══ LISTED ENTRIES
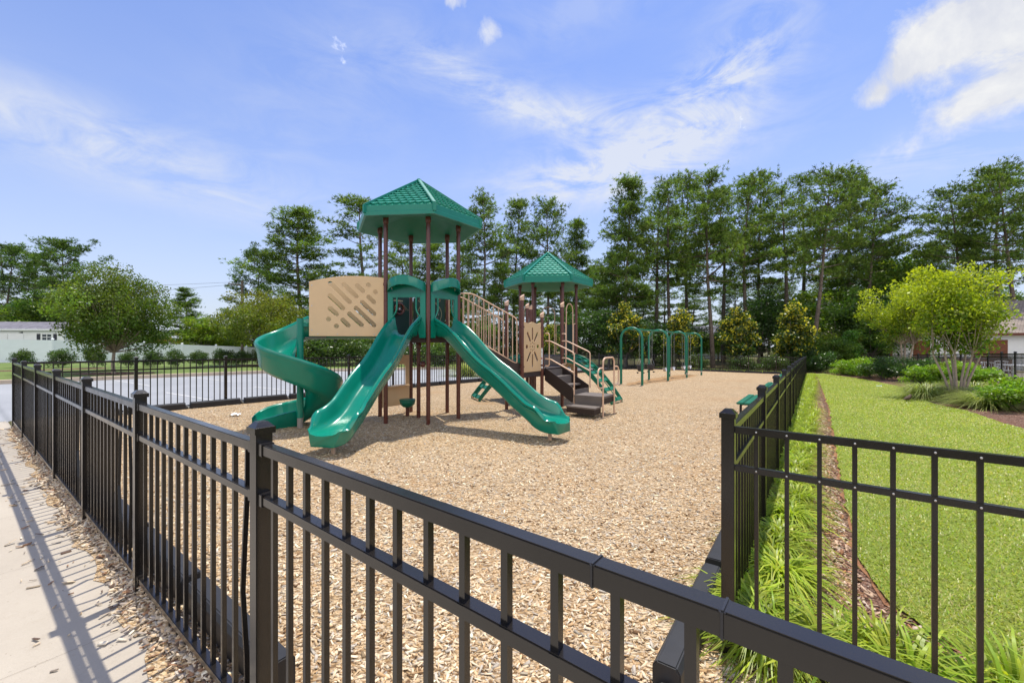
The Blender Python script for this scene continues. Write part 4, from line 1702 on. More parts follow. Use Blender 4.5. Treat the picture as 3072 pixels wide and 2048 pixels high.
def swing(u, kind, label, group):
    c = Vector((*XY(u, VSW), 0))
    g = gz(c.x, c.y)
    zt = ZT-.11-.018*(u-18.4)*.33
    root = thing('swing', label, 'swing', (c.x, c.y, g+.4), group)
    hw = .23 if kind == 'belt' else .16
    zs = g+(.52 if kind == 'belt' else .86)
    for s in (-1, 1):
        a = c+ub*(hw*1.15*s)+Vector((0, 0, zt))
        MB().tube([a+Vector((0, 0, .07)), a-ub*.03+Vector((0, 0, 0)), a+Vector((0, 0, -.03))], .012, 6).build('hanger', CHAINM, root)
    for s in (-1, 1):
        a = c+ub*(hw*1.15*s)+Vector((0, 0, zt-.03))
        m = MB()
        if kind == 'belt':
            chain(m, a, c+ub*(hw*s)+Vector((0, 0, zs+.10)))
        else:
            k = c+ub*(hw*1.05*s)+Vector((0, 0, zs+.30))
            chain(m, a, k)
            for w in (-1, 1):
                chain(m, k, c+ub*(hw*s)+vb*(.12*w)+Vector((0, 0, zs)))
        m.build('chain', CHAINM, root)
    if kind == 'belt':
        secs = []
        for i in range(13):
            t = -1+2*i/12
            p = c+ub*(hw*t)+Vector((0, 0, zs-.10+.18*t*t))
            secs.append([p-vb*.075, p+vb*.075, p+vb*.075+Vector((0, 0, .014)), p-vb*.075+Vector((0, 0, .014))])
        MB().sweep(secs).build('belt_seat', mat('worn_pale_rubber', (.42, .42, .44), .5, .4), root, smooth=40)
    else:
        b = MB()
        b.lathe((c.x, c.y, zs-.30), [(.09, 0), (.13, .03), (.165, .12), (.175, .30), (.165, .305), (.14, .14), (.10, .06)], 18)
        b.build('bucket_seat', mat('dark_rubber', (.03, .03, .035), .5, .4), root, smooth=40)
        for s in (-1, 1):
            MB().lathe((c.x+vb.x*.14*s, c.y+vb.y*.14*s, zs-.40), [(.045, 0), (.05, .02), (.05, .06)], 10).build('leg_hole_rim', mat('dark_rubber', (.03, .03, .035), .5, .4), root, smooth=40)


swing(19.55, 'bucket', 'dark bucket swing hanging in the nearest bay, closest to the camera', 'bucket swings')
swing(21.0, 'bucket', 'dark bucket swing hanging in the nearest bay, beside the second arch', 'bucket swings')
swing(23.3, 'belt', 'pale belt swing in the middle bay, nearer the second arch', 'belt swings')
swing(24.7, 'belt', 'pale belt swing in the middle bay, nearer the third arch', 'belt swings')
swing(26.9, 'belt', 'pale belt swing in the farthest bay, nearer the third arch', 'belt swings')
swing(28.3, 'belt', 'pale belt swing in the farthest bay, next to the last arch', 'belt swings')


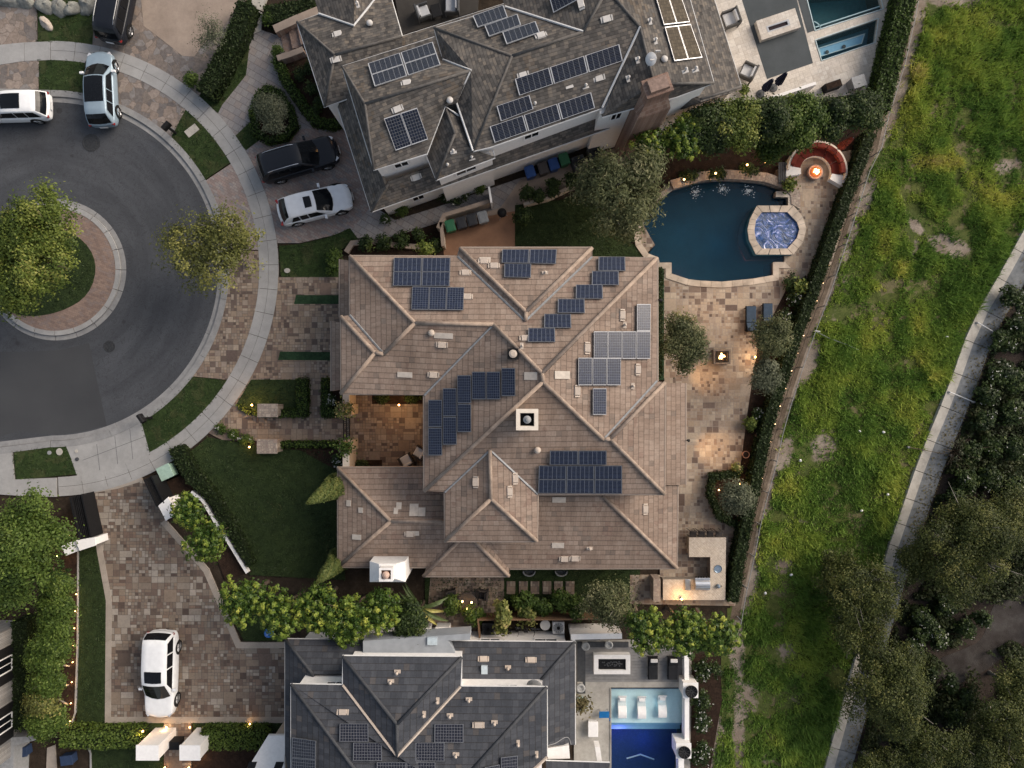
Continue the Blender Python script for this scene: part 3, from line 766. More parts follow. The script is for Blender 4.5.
════
GIVEN PROBLEM: Write out the whole listing again, exactly, with no pictures.

RESULT BELOW:
The Blender Python script for this scene continues. Write part 4, from line 1702 on. More parts follow. Use Blender 4.5. Treat the picture as 3072 pixels wide and 2048 pixels high.
def swing(u, kind, label, group):
    c = Vector((*XY(u, VSW), 0))
    g = gz(c.x, c.y)
    zt = ZT-.11-.018*(u-18.4)*.33
    root = thing('swing', label, 'swing', (c.x, c.y, g+.4), group)
    hw = .23 if kind == 'belt' else .16
    zs = g+(.52 if kind == 'belt' else .86)
    for s in (-1, 1):
        a = c+ub*(hw*1.15*s)+Vector((0, 0, zt))
        MB().tube([a+Vector((0, 0, .07)), a-ub*.03+Vector((0, 0, 0)), a+Vector((0, 0, -.03))], .012, 6).build('hanger', CHAINM, root)
    for s in (-1, 1):
        a = c+ub*(hw*1.15*s)+Vector((0, 0, zt-.03))
        m = MB()
        if kind == 'belt':
            chain(m, a, c+ub*(hw*s)+Vector((0, 0, zs+.10)))
        else:
            k = c+ub*(hw*1.05*s)+Vector((0, 0, zs+.30))
            chain(m, a, k)
            for w in (-1, 1):
                chain(m, k, c+ub*(hw*s)+vb*(.12*w)+Vector((0, 0, zs)))
        m.build('chain', CHAINM, root)
    if kind == 'belt':
        secs = []
        for i in range(13):
            t = -1+2*i/12
            p = c+ub*(hw*t)+Vector((0, 0, zs-.10+.18*t*t))
            secs.append([p-vb*.075, p+vb*.075, p+vb*.075+Vector((0, 0, .014)), p-vb*.075+Vector((0, 0, .014))])
        MB().sweep(secs).build('belt_seat', mat('worn_pale_rubber', (.42, .42, .44), .5, .4), root, smooth=40)
    else:
        b = MB()
        b.lathe((c.x, c.y, zs-.30), [(.09, 0), (.13, .03), (.165, .12), (.175, .30), (.165, .305), (.14, .14), (.10, .06)], 18)
        b.build('bucket_seat', mat('dark_rubber', (.03, .03, .035), .5, .4), root, smooth=40)
        for s in (-1, 1):
            MB().lathe((c.x+vb.x*.14*s, c.y+vb.y*.14*s, zs-.40), [(.045, 0), (.05, .02), (.05, .06)], 10).build('leg_hole_rim', mat('dark_rubber', (.03, .03, .035), .5, .4), root, smooth=40)


swing(19.55, 'bucket', 'dark bucket swing hanging in the nearest bay, closest to the camera', 'bucket swings')
swing(21.0, 'bucket', 'dark bucket swing hanging in the nearest bay, beside the second arch', 'bucket swings')
swing(23.3, 'belt', 'pale belt swing in the middle bay, nearer the second arch', 'belt swings')
swing(24.7, 'belt', 'pale belt swing in the middle bay, nearer the third arch', 'belt swings')
swing(26.9, 'belt', 'pale belt swing in the farthest bay, nearer the third arch', 'belt swings')
swing(28.3, 'belt', 'pale belt swing in the farthest bay, next to the last arch', 'belt swings')


Continue the Blender Python script for this scene: part 3, from line 766. More parts follow. The script is for Blender 4.5.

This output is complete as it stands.